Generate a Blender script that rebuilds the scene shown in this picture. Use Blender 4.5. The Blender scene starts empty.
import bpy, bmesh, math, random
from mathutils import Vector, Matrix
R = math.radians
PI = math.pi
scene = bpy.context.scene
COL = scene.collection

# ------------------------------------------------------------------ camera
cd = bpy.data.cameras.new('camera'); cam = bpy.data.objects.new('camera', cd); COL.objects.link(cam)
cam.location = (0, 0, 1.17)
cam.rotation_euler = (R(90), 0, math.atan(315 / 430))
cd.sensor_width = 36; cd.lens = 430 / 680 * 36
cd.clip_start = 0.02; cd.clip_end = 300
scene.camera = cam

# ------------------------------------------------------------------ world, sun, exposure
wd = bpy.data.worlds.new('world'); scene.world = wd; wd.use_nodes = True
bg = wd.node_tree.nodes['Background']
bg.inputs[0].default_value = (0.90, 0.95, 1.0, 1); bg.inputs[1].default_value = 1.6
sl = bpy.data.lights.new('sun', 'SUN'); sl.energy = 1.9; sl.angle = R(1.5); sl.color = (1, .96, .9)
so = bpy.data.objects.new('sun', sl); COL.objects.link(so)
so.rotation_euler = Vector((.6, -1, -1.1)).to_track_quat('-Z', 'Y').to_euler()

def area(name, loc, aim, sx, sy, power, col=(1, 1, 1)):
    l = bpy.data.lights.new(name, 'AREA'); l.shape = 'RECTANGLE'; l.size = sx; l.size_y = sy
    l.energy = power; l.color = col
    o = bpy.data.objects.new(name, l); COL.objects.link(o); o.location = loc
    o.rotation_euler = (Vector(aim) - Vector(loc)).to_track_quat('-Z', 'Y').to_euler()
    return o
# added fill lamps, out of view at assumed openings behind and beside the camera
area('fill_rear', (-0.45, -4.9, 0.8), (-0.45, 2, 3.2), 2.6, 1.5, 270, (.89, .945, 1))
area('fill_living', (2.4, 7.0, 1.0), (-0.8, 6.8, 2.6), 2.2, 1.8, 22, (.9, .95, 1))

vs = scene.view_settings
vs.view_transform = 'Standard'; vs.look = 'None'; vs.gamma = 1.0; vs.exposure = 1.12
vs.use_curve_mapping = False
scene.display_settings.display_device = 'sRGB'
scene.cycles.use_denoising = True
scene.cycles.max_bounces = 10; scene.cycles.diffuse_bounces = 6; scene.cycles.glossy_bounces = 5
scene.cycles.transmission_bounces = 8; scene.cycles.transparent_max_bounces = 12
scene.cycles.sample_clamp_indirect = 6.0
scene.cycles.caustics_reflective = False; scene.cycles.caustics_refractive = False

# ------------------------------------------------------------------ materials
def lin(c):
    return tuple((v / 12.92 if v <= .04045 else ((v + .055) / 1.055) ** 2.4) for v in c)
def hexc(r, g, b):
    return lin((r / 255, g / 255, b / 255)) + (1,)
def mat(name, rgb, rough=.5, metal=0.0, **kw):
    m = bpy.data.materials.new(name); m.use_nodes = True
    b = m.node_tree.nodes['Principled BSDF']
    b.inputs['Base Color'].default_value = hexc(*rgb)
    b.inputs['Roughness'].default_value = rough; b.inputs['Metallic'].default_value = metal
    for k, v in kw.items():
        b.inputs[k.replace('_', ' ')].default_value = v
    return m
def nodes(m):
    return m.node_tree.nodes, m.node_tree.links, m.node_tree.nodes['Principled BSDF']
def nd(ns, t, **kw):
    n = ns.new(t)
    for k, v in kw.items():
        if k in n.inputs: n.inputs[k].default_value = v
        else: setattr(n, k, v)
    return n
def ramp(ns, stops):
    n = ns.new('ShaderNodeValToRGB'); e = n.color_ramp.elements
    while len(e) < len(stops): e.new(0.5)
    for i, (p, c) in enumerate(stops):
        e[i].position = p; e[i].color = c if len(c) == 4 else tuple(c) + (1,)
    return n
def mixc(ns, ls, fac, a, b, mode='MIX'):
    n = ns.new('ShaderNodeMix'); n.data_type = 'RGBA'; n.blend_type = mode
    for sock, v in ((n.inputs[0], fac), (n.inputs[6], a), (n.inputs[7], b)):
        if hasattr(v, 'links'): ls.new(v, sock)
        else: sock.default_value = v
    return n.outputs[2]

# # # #

* _Job_:
Print from the first line through the line that contains "COL = scene.collection", please, including both, and leave out every line outside that stretch.

* _Full response_:
Generate a Blender script that rebuilds the scene shown in this picture. Use Blender 4.5. The Blender scene starts empty.
import bpy, bmesh, math, random
from mathutils import Vector, Matrix
R = math.radians
PI = math.pi
scene = bpy.context.scene
COL = scene.collection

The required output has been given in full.